El músico de Illinois entrega un disco que puede perfectamente competir con sus mejores obras a raíz de un encierro, con atracón cinematográfico incluido, con su compañero de sello.
Conviene asumirlo desde ya, que todo lo demás es circunloquio: este es el Sufjan Stevens que nos gusta a todos. No el de sus indagaciones electrónicas, tampoco el de sus discos de canciones navideñas, ni el de sus muchos proyectos paralelos, ni el de sus bandas sonoras ni el que se hace pajas mentales tratando de cumplir con su vieja aspiración de grabar 52 discos (uno por cada estado que da forma a los EE.UU.) ni tampoco el de sus abigarrados trabajos instrumentales preñados de psicodelia cósmica, por muy bien que puedan estar.
No, el Sufjan Stevens por el que siempre hemos suspirado es, no nos engañemos, el de Illinois (Asthmattic Kitty, 2005) y el de Carrie & Lowell (Asthmattic Kitty, 2015); en menor medida (también) el de Seven Swans (Asthmattic Kitty, 2004), que fue aquel por el que muchos le descubrimos y por el que justificamos incluso la ocasión de hablar con él. Y también el de discos como este, aunque llegue firmado a cuatro manos.
Me descubro a mí mismo anotando términos como “muy bonita”, “preciosa”, “maravillosa”, “solemne”, “virguería”, “delicada”. Palabrería. Calificativos cogidos al vuelo, con los que intento apresar a bote pronto lo que me sugiere cada una de estas catorce canciones.
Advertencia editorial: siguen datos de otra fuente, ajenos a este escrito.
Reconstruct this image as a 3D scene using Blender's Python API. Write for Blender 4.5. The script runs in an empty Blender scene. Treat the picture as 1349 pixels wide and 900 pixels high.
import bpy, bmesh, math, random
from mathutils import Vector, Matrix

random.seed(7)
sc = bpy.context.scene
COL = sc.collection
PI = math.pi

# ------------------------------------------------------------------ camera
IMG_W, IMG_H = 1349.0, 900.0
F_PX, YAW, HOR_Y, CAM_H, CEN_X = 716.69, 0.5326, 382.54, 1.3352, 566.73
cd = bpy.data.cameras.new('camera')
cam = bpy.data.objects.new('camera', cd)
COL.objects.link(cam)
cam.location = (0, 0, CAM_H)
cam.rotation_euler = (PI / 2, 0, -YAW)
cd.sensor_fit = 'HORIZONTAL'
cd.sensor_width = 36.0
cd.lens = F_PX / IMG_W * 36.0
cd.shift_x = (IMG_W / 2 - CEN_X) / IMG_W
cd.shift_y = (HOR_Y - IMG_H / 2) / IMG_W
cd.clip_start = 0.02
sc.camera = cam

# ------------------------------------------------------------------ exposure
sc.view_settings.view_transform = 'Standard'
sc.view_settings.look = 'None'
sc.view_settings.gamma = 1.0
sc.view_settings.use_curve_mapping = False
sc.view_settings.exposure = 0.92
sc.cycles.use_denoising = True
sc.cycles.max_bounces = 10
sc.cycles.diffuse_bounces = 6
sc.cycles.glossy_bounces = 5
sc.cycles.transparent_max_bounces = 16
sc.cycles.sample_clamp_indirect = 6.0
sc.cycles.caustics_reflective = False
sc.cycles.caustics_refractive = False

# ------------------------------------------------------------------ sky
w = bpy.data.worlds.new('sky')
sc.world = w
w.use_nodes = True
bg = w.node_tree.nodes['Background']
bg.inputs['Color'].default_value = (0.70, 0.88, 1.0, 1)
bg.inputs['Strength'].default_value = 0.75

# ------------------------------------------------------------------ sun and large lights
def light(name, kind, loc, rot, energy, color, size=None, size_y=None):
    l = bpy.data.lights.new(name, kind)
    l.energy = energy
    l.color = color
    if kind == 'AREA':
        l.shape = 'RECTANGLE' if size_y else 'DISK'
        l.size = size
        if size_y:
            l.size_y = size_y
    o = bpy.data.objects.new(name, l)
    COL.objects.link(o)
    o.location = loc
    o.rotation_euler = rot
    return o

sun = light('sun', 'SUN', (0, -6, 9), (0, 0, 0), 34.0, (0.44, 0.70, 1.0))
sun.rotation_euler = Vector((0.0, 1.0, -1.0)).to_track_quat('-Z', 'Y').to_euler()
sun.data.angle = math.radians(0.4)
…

Borradores, esbozos con los que intentar dar forma a un discurso medianamente coherente, en el intento de describir algo para lo que el diccionario se queda corto.
Me canso de coleccionar epítetos porque con discos como este, es la música la que habla por sí sola. Y porque no hacen más que redundar en lo ya sabido: que este hombre nos hace volar cuando decide ponerse (aquí, metafóricamente; en el escenario, de verdad) sus alas de ángel, aunque sea de un modo tan aparentemente casual. Es magia que prende al margen de los grandes presupuestos, los estudios de postín y las colaboraciones de campanillas. Un ensalmo que no precisa gran presupuesto.

Sufjan y su amigo Angelo De Augustine, compañero de sello discográfico, se encerraron durante dos semanas en una cabaña para meterse entre pecho y espalda catorce de sus películas favoritas, y componer al día siguiente una canción inspirada en cada una de ellas.
Me cuesta encontrar la relación entre Hellraiser III (Anthony Hickox, 1992) y “The Pillar of Souls”, o entre El silencio de los corderos (Jonathan Demme, 1991) y “Cimmerian Shade”, o entre La noche de los muertos vivientes (George A. Romero, 1968) y “You Give Death a Bad Name”, más allá de sus letras, que en cierto modo remiten a sus argumentos. Y la verdad es que tampoco me importa demasiado, porque las canciones funcionan perfectamente sin necesidad de saber cuál es la chispa que las enciende. Cuánta belleza en estado puro brota aquí de fotogramas tan truculentos.
Juglar indie por excelencia del siglo XXI, músico capaz de tocar las fibras más sensibles a base (sobre todo) de fundir en su mejor versión el folk, el gospel y pop con la perspicacia melódica y la sensibilidad a flor de piel de un Elliott Smith pero con mucha más imaginación y recursos, Sufjan Stevens acaba por convencer cuanto más desnudo y con menos pretensiones se nos muestra. Esto no es más que otra muestra.